Gwyneth Paltrow returns to the big screen as Kay Stone, a once famous actress now trophy wife to stationery magnate Milton Rockwell (Kevin O’Leary) who is seduced by the sheer audaciousness of the pock faced 23-year-old Marty Mauser (Timothée Chalamet) from Brooklyn whose dream it is to be the best table tennis player in the world.
Ultimately Marty Supreme is about humility and humiliation and Marty’s singlemindedness means that he manages to leave a lot of wreckage in his wake. Yet, for Kay Stone he’s an awakening after the fog of her marriage and the loss of her son. If Marty dreams big then Kay dreams of reigniting her dreams that she once hustled just as hard for.
Nadine Whitney spoke to Gwyneth about her Hollywood star influences and the backstory she created for Kay Stone.
I would like to ask you about some of the women in Hollywood history that you might have drawn on, for example Joan Crawford or Joan Blondell. I did the math and Kay would have been working in the late 1920s and the 1930s in a tough studio system.

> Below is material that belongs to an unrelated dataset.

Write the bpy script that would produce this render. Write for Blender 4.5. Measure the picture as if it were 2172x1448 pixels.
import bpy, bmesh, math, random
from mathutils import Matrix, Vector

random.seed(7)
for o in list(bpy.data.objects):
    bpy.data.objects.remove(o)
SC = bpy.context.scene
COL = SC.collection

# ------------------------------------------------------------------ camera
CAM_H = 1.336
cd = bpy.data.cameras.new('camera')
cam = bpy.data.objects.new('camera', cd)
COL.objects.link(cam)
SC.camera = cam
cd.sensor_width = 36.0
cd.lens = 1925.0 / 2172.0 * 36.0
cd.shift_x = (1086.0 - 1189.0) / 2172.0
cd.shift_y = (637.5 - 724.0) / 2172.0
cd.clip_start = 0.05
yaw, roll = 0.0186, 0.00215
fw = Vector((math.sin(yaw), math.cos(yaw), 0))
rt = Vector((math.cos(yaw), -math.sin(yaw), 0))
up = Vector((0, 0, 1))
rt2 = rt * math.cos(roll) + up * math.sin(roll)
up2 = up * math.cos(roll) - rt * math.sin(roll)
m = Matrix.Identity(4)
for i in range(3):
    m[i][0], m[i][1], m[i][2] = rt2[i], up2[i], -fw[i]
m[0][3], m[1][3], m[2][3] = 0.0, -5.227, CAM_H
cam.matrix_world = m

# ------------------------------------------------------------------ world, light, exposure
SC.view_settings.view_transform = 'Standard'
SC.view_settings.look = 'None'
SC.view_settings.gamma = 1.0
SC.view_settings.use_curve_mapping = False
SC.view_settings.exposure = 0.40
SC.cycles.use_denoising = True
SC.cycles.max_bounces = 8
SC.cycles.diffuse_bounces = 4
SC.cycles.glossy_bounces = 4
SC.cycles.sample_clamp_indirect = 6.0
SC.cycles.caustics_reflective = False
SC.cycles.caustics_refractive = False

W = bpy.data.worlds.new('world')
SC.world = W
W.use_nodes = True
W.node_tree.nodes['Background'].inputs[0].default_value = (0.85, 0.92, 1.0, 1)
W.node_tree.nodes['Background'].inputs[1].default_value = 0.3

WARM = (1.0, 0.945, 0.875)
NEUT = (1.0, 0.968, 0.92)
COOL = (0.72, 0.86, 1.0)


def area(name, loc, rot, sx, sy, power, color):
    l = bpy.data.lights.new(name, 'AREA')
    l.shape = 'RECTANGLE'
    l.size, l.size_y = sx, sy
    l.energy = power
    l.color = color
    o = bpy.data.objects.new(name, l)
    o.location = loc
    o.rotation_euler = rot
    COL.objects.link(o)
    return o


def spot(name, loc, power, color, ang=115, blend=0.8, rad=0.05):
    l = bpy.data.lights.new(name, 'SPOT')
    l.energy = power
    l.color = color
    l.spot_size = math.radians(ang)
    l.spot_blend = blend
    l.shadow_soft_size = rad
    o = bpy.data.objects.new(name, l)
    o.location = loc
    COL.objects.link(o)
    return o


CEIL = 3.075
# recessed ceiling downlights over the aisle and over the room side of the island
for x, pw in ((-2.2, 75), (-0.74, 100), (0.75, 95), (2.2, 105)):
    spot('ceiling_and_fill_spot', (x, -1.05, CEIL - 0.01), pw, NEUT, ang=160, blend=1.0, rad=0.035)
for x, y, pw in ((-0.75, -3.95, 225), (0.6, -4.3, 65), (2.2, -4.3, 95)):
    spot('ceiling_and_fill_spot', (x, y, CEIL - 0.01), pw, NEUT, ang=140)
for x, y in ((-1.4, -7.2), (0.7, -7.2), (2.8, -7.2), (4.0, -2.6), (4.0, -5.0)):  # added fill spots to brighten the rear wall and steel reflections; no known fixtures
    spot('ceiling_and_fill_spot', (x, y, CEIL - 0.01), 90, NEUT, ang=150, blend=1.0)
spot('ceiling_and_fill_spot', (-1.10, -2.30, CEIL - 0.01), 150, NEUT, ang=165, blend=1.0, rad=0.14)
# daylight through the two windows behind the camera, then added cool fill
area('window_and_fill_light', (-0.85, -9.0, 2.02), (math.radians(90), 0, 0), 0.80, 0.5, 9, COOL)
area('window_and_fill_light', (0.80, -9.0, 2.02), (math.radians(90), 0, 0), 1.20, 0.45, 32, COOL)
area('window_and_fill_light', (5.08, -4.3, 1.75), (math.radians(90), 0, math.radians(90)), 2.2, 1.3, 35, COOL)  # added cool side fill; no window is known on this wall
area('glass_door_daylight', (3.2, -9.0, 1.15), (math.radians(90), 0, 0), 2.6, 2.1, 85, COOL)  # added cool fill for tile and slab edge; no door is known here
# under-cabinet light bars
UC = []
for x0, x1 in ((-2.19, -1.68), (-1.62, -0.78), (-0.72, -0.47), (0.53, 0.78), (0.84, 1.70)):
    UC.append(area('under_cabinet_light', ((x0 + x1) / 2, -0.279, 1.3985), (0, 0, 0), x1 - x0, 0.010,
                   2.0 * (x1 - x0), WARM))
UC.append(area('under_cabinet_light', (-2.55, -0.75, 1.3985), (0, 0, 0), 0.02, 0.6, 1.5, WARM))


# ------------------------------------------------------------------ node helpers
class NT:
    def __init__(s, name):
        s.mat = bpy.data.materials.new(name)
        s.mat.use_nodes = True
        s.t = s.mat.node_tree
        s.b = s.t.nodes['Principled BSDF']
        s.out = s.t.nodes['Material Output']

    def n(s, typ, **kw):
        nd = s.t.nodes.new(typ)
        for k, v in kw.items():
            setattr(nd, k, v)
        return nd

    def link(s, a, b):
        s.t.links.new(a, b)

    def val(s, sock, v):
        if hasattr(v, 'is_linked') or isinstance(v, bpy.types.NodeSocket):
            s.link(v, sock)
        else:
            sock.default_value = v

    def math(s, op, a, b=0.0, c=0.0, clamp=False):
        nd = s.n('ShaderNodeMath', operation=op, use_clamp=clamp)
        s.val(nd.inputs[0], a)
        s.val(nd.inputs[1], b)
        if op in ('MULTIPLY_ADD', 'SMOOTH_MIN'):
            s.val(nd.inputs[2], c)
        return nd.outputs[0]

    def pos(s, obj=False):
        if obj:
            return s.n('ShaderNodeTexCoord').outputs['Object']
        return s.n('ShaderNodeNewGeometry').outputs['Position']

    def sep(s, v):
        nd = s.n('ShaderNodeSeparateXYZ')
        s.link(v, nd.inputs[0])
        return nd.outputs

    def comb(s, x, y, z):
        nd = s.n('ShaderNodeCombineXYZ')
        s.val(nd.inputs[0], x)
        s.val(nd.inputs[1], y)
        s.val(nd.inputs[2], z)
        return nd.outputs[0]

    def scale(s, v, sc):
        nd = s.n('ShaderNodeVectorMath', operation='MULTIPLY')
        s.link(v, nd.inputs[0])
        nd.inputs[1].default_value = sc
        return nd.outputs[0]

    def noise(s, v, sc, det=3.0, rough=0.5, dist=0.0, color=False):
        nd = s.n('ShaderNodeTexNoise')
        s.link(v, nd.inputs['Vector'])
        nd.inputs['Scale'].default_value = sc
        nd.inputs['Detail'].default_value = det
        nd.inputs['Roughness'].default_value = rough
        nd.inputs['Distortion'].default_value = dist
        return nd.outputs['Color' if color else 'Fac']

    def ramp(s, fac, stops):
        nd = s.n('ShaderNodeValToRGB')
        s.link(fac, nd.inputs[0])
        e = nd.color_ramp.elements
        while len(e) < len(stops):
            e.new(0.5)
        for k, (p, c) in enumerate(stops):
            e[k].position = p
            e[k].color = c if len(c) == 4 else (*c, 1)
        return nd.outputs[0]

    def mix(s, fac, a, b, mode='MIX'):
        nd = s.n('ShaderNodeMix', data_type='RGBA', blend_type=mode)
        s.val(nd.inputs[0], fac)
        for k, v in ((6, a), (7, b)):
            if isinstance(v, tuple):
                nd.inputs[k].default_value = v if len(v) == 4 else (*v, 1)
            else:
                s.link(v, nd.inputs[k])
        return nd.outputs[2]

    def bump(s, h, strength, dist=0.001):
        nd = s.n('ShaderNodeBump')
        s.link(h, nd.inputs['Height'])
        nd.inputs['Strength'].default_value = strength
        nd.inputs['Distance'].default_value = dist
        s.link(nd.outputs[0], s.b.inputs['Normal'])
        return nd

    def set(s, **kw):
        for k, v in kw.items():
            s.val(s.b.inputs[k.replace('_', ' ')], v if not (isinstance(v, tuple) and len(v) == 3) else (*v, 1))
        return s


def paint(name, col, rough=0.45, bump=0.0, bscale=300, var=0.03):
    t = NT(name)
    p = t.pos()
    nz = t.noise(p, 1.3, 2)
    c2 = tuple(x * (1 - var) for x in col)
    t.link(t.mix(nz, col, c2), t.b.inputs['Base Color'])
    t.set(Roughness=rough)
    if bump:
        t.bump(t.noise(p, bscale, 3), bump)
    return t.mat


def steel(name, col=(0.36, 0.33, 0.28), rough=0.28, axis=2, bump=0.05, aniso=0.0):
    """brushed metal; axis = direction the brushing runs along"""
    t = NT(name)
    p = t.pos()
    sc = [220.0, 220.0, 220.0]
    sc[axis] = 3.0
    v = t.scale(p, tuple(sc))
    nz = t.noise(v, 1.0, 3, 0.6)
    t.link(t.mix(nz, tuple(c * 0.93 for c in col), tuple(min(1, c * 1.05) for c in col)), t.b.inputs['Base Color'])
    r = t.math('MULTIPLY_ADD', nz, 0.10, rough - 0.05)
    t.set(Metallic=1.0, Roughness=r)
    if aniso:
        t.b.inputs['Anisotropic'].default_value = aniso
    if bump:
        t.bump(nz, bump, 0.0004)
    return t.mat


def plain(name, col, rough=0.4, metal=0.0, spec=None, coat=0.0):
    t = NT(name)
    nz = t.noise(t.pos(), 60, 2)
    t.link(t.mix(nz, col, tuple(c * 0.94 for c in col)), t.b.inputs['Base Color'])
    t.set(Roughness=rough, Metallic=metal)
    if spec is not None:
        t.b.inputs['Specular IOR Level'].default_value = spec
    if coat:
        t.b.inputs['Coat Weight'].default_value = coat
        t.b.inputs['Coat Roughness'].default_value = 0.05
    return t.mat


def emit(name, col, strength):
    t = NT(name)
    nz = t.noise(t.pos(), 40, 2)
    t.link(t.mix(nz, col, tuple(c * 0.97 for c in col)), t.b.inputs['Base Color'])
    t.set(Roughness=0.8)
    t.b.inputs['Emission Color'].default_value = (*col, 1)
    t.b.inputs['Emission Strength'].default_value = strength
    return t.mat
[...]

Gwyneth Paltrow: I really had in my mind Grace Kelly, because even though she worked later, she had that 50s glamour I think Kay epitomises. Kelly epitomised the 50s in such a specific way. She also quit acting to marry somebody. I think she also experienced – and this, of course, is a fictionalised projection – but I think she experienced some loss and sadness at losing that identity and freedom. In Grace Kelly’s case, she left her country and had quite a tragic end herself. So, she was sort of in the back of my mind a little bit in terms of “why did she make that choice for herself and what would it have looked like if she had continued on?” But you're right in terms of the math of earlier women in the 30s, but in my mind, I was thinking of Grace Kelly.
I think Kay and Marty are cut from the same cloth in the sense that I think she was a hustler too, in her own way. Josh Safdie and I came up with this backstory for Kay that she was from the Midwest and found her way to New York City and was a dancer and I think had a very difficult ascent and then got lucky and became a star. When Kay says to Marty in the dressing room, “I would have stolen from me too” I think we get lot of insight into who she is underneath the glamorous layer. She's a person who's been kicked down and tried to come back and has had a lot of loss and heartbreak in her life.
I think Marty awakens this spark in her that she feels like, ‘oh, maybe I could reconnect with my sexuality and my career as an artist. And unfortunately, it doesn't end very well for either of them in their pursuit of their dream. I think he finds fulfillment in another dream, and I hope that Kay does as well.
I think Kay had a very different kind of hard life. I think she had to do things to get where she was going that weren't great. I think she had to hustle. Marty and Kay are both hustlers. There is a kind of similar almost, I don't want to say amorality, because, of course, they're not amoral people, but they are kind of sublimating their morality in order to get what they want to get.
I think Marty Supreme is really a journey from amorality to morality. You see in Kay that she has shut away a part of herself. I think she has a vulnerability that starts to be brought out through Marty and through the reconnection with her own dream. But game recognises game, and she knows he's a liar, she knows he's a thief. She knows, because she has those things, too, in her past.